ARLENE Foster “has not shown the leadership skills that are required”, Sinn Fein President Gerry Adams has said. 
He insisted the Renewable Heat Incentive (RHI) furore was only one of many issues his party needed to be resolved before re-entering government with the DUP.
The republicans want the DUP to give ground in relation to issues such as the Irish language and the ongoing ban on same-sex marriage.
Mrs. Foster, in turn, said on Tuesday that her party wanted to review the fundamental structures of Stormont’s mandatory coalition arrangements, with a view to moving to voluntary coalition government. 
In an interview with The Impartial Reporter yesterday (Wednesday), Mr. Adams was asked if Sinn Fein was simply using RHI as a leverage to damage unionism and Mrs. Foster’s leadership. 
“Nothing could be further from the truth,” said Mr. Adams. “That scandal damages the political institutions. Let’s recap the issue here: half a billion pounds sterling of the public’s money, that will come out of the pockets of unionist taxpayers as well as everybody else.”
“It’s a straight issue of governance,” he said. 
Mr. Adams said his party “opposes direct rule” and is “totally bedded and wedded” to the Good Friday Agreement. 
“The problem by and large is the fairness and equality elements of that agreement were set to one side by our partner in government, then RHI are other issues became a tipping point for the current difficulties.
“Our focus will be on getting back into power sharing arrangements, direct rule is not acceptable. I think the call by the leader of the SDLP for the British and Irish governments to govern the place is conceding too much at this point. It is indicative of the way the SDLP has flipped flopped on all of this,” he said. 
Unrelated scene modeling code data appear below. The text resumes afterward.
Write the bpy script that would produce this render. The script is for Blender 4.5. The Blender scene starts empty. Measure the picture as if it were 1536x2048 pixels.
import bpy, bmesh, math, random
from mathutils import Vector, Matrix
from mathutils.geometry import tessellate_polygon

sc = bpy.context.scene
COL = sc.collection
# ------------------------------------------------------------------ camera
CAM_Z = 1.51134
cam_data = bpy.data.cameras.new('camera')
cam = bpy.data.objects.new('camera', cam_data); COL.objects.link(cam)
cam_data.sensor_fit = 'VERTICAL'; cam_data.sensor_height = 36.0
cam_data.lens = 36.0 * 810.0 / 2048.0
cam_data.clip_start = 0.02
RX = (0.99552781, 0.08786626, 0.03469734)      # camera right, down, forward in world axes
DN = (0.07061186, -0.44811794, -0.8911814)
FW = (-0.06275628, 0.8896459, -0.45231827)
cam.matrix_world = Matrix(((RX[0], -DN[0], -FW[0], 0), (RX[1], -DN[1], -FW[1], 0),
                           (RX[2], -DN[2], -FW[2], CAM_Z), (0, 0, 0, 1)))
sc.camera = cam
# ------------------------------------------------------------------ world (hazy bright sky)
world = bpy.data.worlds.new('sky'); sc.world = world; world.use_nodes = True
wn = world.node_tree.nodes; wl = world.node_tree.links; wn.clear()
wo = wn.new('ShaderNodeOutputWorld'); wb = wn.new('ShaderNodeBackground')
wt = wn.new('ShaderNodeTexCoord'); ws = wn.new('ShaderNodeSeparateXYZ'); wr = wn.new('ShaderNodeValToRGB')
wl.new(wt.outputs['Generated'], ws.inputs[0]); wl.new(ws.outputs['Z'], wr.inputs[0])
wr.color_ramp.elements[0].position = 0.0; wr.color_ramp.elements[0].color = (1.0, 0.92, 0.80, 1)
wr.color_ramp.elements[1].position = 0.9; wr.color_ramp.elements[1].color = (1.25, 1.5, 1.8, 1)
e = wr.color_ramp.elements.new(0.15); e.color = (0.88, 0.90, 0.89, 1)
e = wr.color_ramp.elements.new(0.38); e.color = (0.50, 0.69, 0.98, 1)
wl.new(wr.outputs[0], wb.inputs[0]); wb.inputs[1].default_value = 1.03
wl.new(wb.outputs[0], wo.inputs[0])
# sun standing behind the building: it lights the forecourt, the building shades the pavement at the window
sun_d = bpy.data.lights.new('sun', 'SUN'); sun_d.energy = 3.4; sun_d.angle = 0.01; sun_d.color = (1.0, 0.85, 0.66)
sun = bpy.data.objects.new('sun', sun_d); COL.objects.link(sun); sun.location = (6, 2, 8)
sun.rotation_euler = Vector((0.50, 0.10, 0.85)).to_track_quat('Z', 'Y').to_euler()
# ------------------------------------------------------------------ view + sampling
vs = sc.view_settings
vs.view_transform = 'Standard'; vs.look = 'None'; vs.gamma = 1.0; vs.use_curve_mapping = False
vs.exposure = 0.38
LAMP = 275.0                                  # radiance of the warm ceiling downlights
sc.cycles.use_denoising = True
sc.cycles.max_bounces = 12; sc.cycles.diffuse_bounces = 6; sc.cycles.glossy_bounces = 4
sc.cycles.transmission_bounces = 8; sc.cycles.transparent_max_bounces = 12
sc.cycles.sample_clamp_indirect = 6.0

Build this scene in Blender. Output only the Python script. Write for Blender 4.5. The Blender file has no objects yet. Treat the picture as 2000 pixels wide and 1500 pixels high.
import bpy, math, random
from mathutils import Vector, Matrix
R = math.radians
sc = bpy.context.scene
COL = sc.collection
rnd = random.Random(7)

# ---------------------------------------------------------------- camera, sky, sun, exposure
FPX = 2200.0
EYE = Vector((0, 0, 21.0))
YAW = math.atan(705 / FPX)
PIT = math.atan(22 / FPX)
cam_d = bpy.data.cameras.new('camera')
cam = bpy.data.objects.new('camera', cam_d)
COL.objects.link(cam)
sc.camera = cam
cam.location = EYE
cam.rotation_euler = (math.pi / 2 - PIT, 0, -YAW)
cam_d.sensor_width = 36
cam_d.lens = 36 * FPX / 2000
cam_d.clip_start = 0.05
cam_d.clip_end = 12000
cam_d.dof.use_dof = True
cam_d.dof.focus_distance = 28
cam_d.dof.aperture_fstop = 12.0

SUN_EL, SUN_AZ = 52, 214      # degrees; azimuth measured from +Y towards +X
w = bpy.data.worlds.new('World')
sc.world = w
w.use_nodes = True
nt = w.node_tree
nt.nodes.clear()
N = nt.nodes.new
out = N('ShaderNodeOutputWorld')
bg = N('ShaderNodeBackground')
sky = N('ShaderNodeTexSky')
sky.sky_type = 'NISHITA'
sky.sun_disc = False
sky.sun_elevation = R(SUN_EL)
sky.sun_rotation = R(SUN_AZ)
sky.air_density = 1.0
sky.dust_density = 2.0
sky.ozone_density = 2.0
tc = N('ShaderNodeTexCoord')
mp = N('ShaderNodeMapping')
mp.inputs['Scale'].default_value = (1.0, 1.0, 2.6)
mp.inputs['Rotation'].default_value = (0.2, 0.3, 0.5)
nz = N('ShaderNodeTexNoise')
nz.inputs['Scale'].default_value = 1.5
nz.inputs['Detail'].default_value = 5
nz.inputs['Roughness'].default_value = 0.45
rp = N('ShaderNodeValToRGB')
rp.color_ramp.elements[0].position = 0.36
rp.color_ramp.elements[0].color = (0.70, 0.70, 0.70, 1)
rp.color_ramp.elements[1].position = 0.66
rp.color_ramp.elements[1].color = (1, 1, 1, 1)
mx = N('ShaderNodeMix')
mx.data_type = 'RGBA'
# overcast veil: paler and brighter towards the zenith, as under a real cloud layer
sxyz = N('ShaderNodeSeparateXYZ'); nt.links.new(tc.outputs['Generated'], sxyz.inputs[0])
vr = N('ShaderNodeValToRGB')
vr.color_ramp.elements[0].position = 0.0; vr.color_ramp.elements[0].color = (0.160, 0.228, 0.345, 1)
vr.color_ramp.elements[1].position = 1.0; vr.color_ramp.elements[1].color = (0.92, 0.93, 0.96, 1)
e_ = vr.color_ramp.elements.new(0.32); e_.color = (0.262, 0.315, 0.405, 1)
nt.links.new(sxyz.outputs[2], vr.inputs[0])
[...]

As for Mrs. Foster, he replied: “The fact is there is a perception out there that she has not shown the leadership skills that are required. It is very straight forward: the position of first and deputy first minister is a co-equal Siamese twin type arrangement. She’s not a prime minister. She is bound to ensure and uphold the integrity of that office, she didn’t do so.”
Mr. Adams’ colleague Sean Lynch hit out at the “bigotry” and “disrespect” he said has been shown by the DUP in the Assembly. 
“I’ve seen my colleague Raymond McCartney every time he got up to speak someone shouting over to him ‘you’re a failed hunger striker’. That’s not the way you should be treating people.”
“If unionists want power they need to share it on an equal basis,” he said.
SDLP MLA Richie McPhillips said: “For the last ten years, DUP arrogance has only been strengthened by Sinn Féin weakness. It is not good enough that it has taken Sinn Féin a decade to end their policy of appeasement that has only emboldened the DUP.”
“As the Executive play political chicken, there are still no plans for Brexit, no budget for our public services, and no plan to recover the £500million RHI overspend,” he said. 
UUP MLA Rosemary Barton said it is her party’s position that an independent public inquiry, chaired by a judicial figure proposed by the Lord Chief Justice, is the “only actual prospect of getting answers” to the very many questions surrounding RHI.